その結果、交通量の激しい場所では、コトネアスターの品種の一つ「Cotoneaster franchetii (フランシェのコトネアスター)」に、最も多くの粒子が付着していることがわかりました。
調査対象となった他の植物には、サンザシやイボタノキがありました。
これらの植物は、小さな粒子を捕らえることはできますが、コトネアスターは、10μm(10マイクロメートル=0.01ミリ)を超える大きな粒子も捕獲しました。

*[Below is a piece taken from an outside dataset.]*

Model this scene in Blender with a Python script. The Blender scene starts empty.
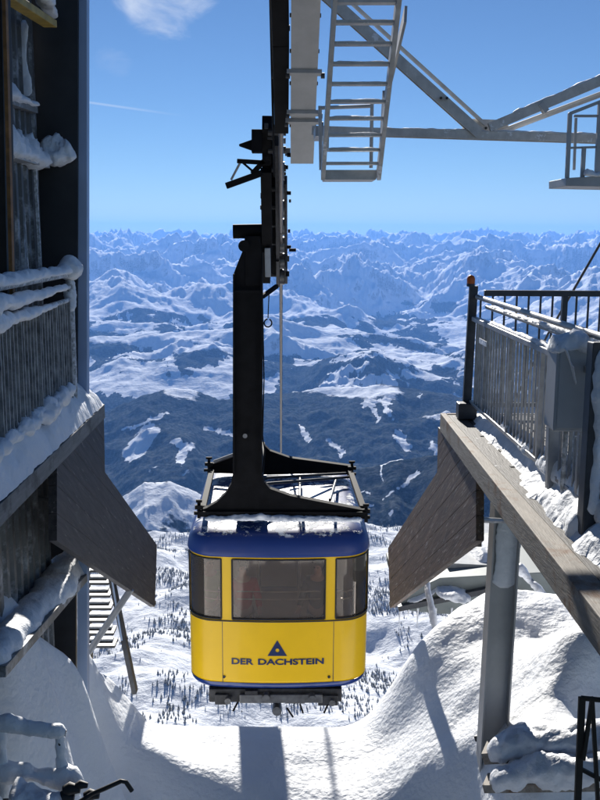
import bpy, bmesh, math, random
import numpy as np
from mathutils import Vector, Matrix, noise as mnoise
random.seed(7); np.random.seed(7)
R = math.radians
scn = bpy.context.scene
COL = scn.collection

# ------------------------------------------------------------------ camera
F = 950.0; PITCH = math.atan(166/F); YAW = math.atan(19/F); ROLL = R(0.35)
cam_d = bpy.data.cameras.new('camera'); cam = bpy.data.objects.new('camera', cam_d); COL.objects.link(cam)
cam_d.sensor_fit = 'VERTICAL'; cam_d.sensor_height = 36; cam_d.lens = F/800*36
cam_d.clip_start = 0.05; cam_d.clip_end = 200000
CR = (Matrix.Rotation(-YAW, 3, 'Z') @ Matrix.Rotation(math.pi/2-PITCH, 3, 'X') @ Matrix.Rotation(ROLL, 3, 'Z'))
cam.matrix_world = CR.to_4x4()
scn.camera = cam
def ray(px, py): return CR @ Vector(((px-300)/F, (400-py)/F, -1))
def P(px, py, Y):  d = ray(px, py); return d*(Y/d.y)        # point of the plane y = Y seen at that pixel
def PX(px, py, X): d = ray(px, py); return d*(X/d.x)
def PZ(px, py, Z): d = ray(px, py); return d*(Z/d.z)

# ------------------------------------------------------------------ light
SUN_EL, SUN_AZ = R(25), R(-3.5)           # azimuth from +Y, negative = left
w = bpy.data.worlds.new("World"); scn.world = w; w.use_nodes = True
nt = w.node_tree; nt.nodes.clear(); N = nt.nodes.new; L = nt.links.new
out = N('ShaderNodeOutputWorld'); bg = N('ShaderNodeBackground'); sky = N('ShaderNodeTexSky')
sky.sky_type = 'NISHITA'; sky.sun_disc = False; sky.sun_elevation = SUN_EL; sky.sun_rotation = SUN_AZ
sky.altitude = 2700; sky.air_density = 1.0; sky.dust_density = 0.0; sky.ozone_density = 6.0
bg.inputs[1].default_value = 0.046
tc = N('ShaderNodeTexCoord')
def vm(op, a, b):
    n = N('ShaderNodeVectorMath'); n.operation = op
    for i, v in enumerate((a, b)):
        if v is None: continue
        if hasattr(v, 'is_output'): L(v, n.inputs[i])
        else: n.inputs[i].default_value = v
    return n
def mt(op, a, b=None, c=None, cl=False):
    n = N('ShaderNodeMath'); n.operation = op; n.use_clamp = cl
    for i, v in enumerate((a, b, c)):
        if v is None: continue
        if hasattr(v, 'is_output'): L(v, n.inputs[i])
        else: n.inputs[i].default_value = v
    return n.outputs[0]
def mr(v, a, b, c, d, sm=True):
    n = N('ShaderNodeMapRange'); n.interpolation_type = 'SMOOTHSTEP' if sm else 'LINEAR'
    L(v, n.inputs[0])
    for i, q in enumerate((a, b, c, d)): n.inputs[i+1].default_value = q
    return n.outputs[0]
# wispy cloud high on the left
g = tc.outputs['Generated']
def cloud(px, py, rx, ry, scale, thr0, thr1, amp):
    d = ray(px, py).normalized(); rt = d.cross(Vector((0,0,1))).normalized(); up = rt.cross(d)
    u = mt('DIVIDE', vm('DOT_PRODUCT', g, tuple(rt)).outputs['Value'], rx)
    v = mt('DIVIDE', vm('DOT_PRODUCT', g, tuple(up)).outputs['Value'], ry)
    fw = vm('DOT_PRODUCT', g, tuple(d)).outputs['Value']
    rr = mt('ADD', mt('POWER', mt('ABSOLUTE', u), 2.0), mt('POWER', mt('ABSOLUTE', v), 2.0))
    mask = mt('MULTIPLY', mr(rr, 0.0, 1.0, 1.0, 0.0), mr(fw, 0.0, 0.1, 0, 1))
    mp = N('ShaderNodeMapping'); L(g, mp.inputs[0]); mp.inputs['Scale'].default_value = (1.0, 1.0, 2.2)
    nz = N('ShaderNodeTexNoise'); L(mp.outputs[0], nz.inputs[0]); nz.inputs['Scale'].default_value = scale
    nz.inputs['Detail'].default_value = 9; nz.inputs['Roughness'].default_value = 0.62; nz.inputs['Distortion'].default_value = 0.5
    s = mt('ADD', nz.outputs[0], mt('MULTIPLY', mt('SUBTRACT', mask, 0.5), 0.55))
    return mt('MULTIPLY', mt('MULTIPLY', mr(s, thr0, thr1, 0, amp), mr(mask, 0, .25, 0, 1)), 1.0)
c1 = cloud(162, -4, 0.075, 0.05, 17, 0.44, 1.15, 1.0)
c2 = cloud(112, 62, 0.03, 0.02, 26, 0.5, 1.0, 0.12)
# thin old contrail
pa, pb = ray(86, 102).normalized(), ray(185, 116).normalized(); nn = pa.cross(pb).normalized(); tdir = (pb-pa)
dist = mt('ABSOLUTE', vm('DOT_PRODUCT', g, tuple(nn)).outputs['Value'])
tt = mt('DIVIDE', mt('SUBTRACT', vm('DOT_PRODUCT', g, tuple(tdir)).outputs['Value'], pa.dot(tdir)), tdir.dot(tdir))
trail = mt('MULTIPLY', mr(dist, 0.0004, 0.0016, 0.28, 0), mt('MULTIPLY', mr(tt, -2.0, -1.5, 0, 1), mr(tt, 0.2, 1.1, 1, 0)))
cm = mt('MAXIMUM', mt('MAXIMUM', c1, c2), trail)
mx = N('ShaderNodeMix'); mx.data_type = 'RGBA'; L(cm, mx.inputs['Factor'])
L(sky.outputs[0], mx.inputs['A']); mx.inputs['B'].default_value = (9.5, 10.2, 11.5, 1)
L(mx.outputs['Result'], bg.inputs[0]); L(bg.outputs[0], out.inputs[0])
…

これはコトネアスターの葉が毛深く、複雑な構造をしているためです。
交通量の多い場所では、コトネアスターは他の植物と比べて20%以上、汚染物質の吸収能力が優れていました。
一方、交通量が少ない場所では、植物間の吸収能力に大きな違いは見られませんでした。
コトネアスターに付着していた汚染物質 (Credit: RHS)
適度な厚さをもつ1メートルのコトネアスターは、一台の車が約800キロのドライブで排出する汚染物質を、わずか7日で吸収できます。
現在自動車業界では急速な電化が進んでいますが、世界にはいまだ、多くの汚染にさらされている地域が存在します。
交通量が激しく汚染の対策がとられていない地域では、コトネアスターの植樹が、環境を改善する選択肢の一つになる可能性があります。
調査を行ったRHSの主任研究員ティヤナ・ブラヌサ氏は、「荒くて毛深い葉を持つコトネアスターは、交通量の多い主要な都市道路では最も効果的である」と述べています。
RHSが2056人を対象に行ったアンケート調査では、3人に1人が大気汚染の影響を受けていると回答しています。
しかしこうした人たちのほとんどが、具体的な措置を講じていません。
RHSは、どう行動していいか分からない人に対し、自分の庭を管理することを勧めています。
RHSの科学ディレクターであるアリステア・グリフィス氏は、「例えばツタの壁は建物の冷却に優れており、サンザシとイボタノキは、激しい夏の降雨を和らげ局地的な洪水を減らすのに役立つ」と述べ、これらの植物を植えることで、「気候変動との戦いに大きな違いをもたらすことができる」と強調しています。
研究結果はMDPIに掲載されました。